Dictionary of National Biography, 1885-1900/Roberts, Richard
ROBERTS, RICHARD (1789–1864), inventor, the son of a shoemaker at Carreghova, in the parish of Llanymynech, Montgomeryshire, was born on 22 April 1789. At an early age he became a quarryman, occupying his leisure with practical mechanics. He subsequently became a pattern-maker at Bradley, near Bilston, Staffordshire, under John Wilkinson, ironmaster, and kinsman of Dr. Priestley, and worked at various mechanical trades at Birmingham and at the Horsley ironworks, Tipton, Staffordshire. Drawn in his own county for the militia, he sought to avoid serving by removing successively to Liverpool, Manchester, and Salford, where he became a lathe and tool maker. Hearing that the militia officers were still in search of him, he took refuge in London, where he found employment with Messrs. Maudslay. He settled in Manchester about 1816.
Roberts now became known as an inventor of great ability. Among his earlier inventions were the screw-cutting lathe, an oscillating and rotating wet gas-meter, the planing machine, which is now at South Kensington in the machinery and inventions department, and improvements in the machine for making weavers' reeds, the slide-lathe, and other machines. He also claimed to have been the first to observe the curious phenomenon of the adherence of a disc to an aperture from which a stream of air is issuing, an observation almost always attributed to Clément-Désormes (d. 1842). Roberts showed the experiment to Désormes on the occasion of a visit of the latter to Manchester (see Roberts's letter and Hopkins's paper read to the Literary and Philosophical Society of Manchester in 1827, in Mech. Mag. 1842, xxxvii. 171). A firm—Sharp, Roberts, & Co.—was soon established in Manchester to develop Roberts's inventions commercially. He was the acting director of the manufacturing machinery. On a strike of cotton-spinners in 1824, the manufacturers of Hyde, Stalybridge, and the adjoining districts induced him to attempt the construction of a self-acting mule. In four months he succeeded, and his invention was patented in 1825. His partners are said to have spent 12,000l. in perfecting this machine.
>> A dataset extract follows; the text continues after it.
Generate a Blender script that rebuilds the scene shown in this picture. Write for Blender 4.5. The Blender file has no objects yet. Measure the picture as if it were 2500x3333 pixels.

In 1826 he went to Mulhouse in Alsace to design and arrange machinery for André Koechlin & Co. In 1832 he invented the radial arm for winding on in the self-acting mule, and other improvements in the cotton manufacture. Ten years later he severed his connection with Sharp, Roberts, & Co., and his financial affairs gradually grew embarrassed.
The opening of the Liverpool and Manchester railway attracted Roberts to a new field of mechanical invention. He experimented on the nature of friction on railroads, and invented a means of communicating power to either driving-wheel of a locomotive; he also devised a steam-brake, and a system of standard gauges, to which all his work was constructed. In 1845 he gave evidence before the railway-gauge commission, and recommended the making of a national survey to be adopted by all railway projectors (Report, p. 268). On a strike of workmen employed on the Conway tubular bridge in 1848, he constructed, at the request of the contractors, his Jacquard machine for punching holes of any pitch or pattern in bridge and boiler plates. He subsequently invented a self-acting machine for simultaneously shearing iron and punching both webs of angle-iron to any pitch. In 1845 he invented an electro-magnet, one example of which was placed in the museum at Peel Park, Manchester, and another with the Scottish Society of Arts. At the exhibition of 1851 he obtained the medal for a turret clock, and in 1852 he devised several improvements in steamships.
Roberts was one of the greatest mechanical inventors of the century, but his fertility in invention did not save him from poverty in his old age. A substantial fund was being raised for him in Manchester at the time of his death. He died on 16 March 1864, and was buried in Kensal Green cemetery, where a medallion portrait is on his tomb. His portrait is given in Agnew's ‘Portraits of the Inventors of Machines for the Manufacture of Textile Fabrics.’ An original drawing, by J. Stephenson, is at South Kensington.
[Proc. Lit. and Phil. Soc. Manchester (1864), iii. 274; Manchester Soc. of Engineers' Trans. Jan. 1887 (paper on ‘Lancashire Inventors’ by Sir William Bailey); Smiles's Industrial Biographies, pp. 178, 264–73, Lives of the Engineers, iii. 432; Baines's History of the Cotton Manufacture; Ure's Philosophy of Manufactures, pp. 366–8; Engineering Facts and Figures, 1863, p. 213; Illustrated London News, June 1864, with portrait; Athenæum, 1864, i. 476.]